The Hidden Room
The other week I had an old friend come to visit. Apart from a chance meeting at St Pancras station about three years ago, we’d not seen each other for over four years so there was a lot of catching up to do. I also managed to arrange for some other old friends to come over for a few drinks on one of our amazing local pubs. Happy faces all round, and talking at a hundred miles an hour as we packed years’ worth of chat into a few hours; there’s been a lot of changes in the companies I’ve worked for (one I do still work for but has changed hands since I began) and not all of them have been good. The building where the companies were both based when I began working for both has now been sold; it was a listed building just off the old historic high street in the small port town where I used to live. I spent very little time there but it was the sort of building with funny little winding stairs, steps up or down in odd places, and after dark a somewhat uneasy feel to it.
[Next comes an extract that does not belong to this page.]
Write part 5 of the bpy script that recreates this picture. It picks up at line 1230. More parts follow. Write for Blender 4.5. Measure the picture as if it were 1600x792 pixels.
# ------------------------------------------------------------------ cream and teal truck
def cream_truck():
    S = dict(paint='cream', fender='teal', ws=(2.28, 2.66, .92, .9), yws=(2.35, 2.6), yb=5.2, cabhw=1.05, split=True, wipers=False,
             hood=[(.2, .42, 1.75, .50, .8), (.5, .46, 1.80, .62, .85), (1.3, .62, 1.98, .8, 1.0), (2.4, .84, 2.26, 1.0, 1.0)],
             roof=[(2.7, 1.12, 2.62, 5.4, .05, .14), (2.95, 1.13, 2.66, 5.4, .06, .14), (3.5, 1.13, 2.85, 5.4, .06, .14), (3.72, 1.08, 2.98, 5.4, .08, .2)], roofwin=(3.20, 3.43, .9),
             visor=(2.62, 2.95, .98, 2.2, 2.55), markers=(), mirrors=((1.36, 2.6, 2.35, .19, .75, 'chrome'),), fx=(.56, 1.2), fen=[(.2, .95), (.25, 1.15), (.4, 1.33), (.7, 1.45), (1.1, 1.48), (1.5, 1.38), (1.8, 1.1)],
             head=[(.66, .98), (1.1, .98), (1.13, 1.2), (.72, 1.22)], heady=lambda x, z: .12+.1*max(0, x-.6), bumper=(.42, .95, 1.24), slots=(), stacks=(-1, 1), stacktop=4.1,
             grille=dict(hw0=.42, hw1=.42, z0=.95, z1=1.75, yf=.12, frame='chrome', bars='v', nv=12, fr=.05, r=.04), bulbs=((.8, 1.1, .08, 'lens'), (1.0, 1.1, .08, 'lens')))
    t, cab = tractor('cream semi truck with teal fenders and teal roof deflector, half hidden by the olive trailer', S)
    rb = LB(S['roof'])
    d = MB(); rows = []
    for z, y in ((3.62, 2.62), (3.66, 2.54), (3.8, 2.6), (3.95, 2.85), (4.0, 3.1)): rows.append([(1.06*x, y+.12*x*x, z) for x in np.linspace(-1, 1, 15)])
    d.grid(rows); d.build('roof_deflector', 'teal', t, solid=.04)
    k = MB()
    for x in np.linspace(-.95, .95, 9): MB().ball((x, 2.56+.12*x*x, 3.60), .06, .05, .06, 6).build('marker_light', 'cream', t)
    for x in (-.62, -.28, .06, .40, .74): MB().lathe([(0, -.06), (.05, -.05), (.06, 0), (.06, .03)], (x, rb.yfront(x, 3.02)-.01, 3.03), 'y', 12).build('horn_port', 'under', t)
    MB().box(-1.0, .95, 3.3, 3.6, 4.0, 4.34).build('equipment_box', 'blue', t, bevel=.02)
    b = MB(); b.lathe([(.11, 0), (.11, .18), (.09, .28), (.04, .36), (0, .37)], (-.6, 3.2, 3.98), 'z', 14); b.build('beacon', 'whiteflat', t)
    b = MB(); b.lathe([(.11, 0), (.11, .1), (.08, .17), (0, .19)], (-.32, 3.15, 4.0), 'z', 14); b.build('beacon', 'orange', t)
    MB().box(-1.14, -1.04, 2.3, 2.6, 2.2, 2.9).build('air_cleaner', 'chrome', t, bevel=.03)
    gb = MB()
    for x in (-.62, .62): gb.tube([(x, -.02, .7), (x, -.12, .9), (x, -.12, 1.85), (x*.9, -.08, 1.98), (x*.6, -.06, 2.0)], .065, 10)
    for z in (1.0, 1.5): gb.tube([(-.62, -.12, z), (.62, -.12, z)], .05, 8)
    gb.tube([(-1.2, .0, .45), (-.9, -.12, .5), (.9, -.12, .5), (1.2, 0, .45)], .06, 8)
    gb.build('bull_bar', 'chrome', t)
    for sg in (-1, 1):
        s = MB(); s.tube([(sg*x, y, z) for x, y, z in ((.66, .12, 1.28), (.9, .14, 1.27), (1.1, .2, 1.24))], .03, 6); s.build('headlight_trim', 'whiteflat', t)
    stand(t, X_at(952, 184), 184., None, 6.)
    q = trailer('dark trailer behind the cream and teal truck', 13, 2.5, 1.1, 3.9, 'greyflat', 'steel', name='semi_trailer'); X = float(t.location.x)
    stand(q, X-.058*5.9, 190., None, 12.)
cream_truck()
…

I never went upstairs, much to the surprise of the others, but when I mentioned that, a secret about the building emerged.
There was a hidden, inaccessible room.
On the very top storey there was a large room that ran half the length of the whole structure, for which there was no door. Given the cramped nature of the various offices at the time, this is baffling. My friend who now owns the company(which is based elsewhere now) wanted to knock through and find out what was there but the boss emphatically told her to leave it alone. In the past, a ladder had been put up to peer through that high window; the room was very dark and contained lots of what might be classed loosely as lumber and rubbish but there was no visible sign of why the room had been bricked up and made inaccessible.
While I was growing up, there had been a large house on my way to school. One of the rooms there had been bricked up: a bedroom where at some point probably in the 1960s a schoolboy of seventeen had committed suicide by shooting himself in the head with a shotgun. I know little more about this story but when the family of someone I knew from confirmation classes moved into the house, I finally entered the house. I’d know the previous inhabitants very slightly, enough to say good morning to on my way to school but never to ask impertinent questions about this tragedy. The house was elegant and well cared for when I visited with my friend, but her mother (who still chats with my mum) told me a bit about that hidden room. The previous occupants, an elderly couple of military background had had the room unbricked but it had never been used as anything other than a storage room, apparently avoiding it even though they had chosen to open it up again. My friend’s mother told me the room had had an atmosphere that was very dark and sad-feeling; no one wanted to stay in the room for long, whether or not they knew the story. “I wasn’t having that,” she said. “I could sense the boy’s spirit still there, somehow, so shortly after we moved, I waited till the family were out. Then I went in there and I prayed that the poor boy would find peace and be released.” She spoke some more about this time of prayer and what she felt and experienced, but that’s not relevant, other than that the atmosphere of doom and misery lifted and as far as I know, has never returned.
So why had a sizeable room in a building that was pressed for useable space been blocked off and lost?
We speculated, sometimes wildly, as we talked of it. Had it been my property, I would have had it opened for sure. Yet the potential for menace and unwelcome discoveries had put off my former employer. The place has been sold now and I have no idea whether the new owners have even spotted they have a significant extra space they can’t currently get to.
I have a dream that recurs on a fairly frequent basis. I dream that I have found a hidden door, one that has always been there yet I have never seen or noticed. When I open it, I find either an extra room or more often an entire suite of rooms beyond it, fully furnished and ready to inhabit. Often there are signs that someone does live there already; furniture and décor is present that I vaguely recognise as mine, though when I recall details later they’re not anything I can assign to any home or period of my life. It’s not an uncommon dream, as I have heard of a number of people who have it. During our time on the coast, when we’d moved from a larger house to a smaller one, I dreamed it quite often. The sense of needing more room perhaps influenced it.
While the story from my teens might well have been involved in the creation of this dream, it has persisted for many years. I wander through hidden chambers, exploring sometimes fearfully what lies there. The interpretation might be to do with how we all have unrealised potential, or possibly hidden and lost memories that we only acknowledge during our nightly wanderings through the landscape of our dreaming psyches.
Yet just as that original hidden room in my home town was walled off due to such tragedy and trauma that the family was unable to ever set foot in that room again, I wonder if the hidden room in my dreams also houses events and memories that my psyche has chosen to build walls against, yet lets me through from time to time, to see if I am ready to remember and deal with whatever truths or tragedies I’ve shut myself off from?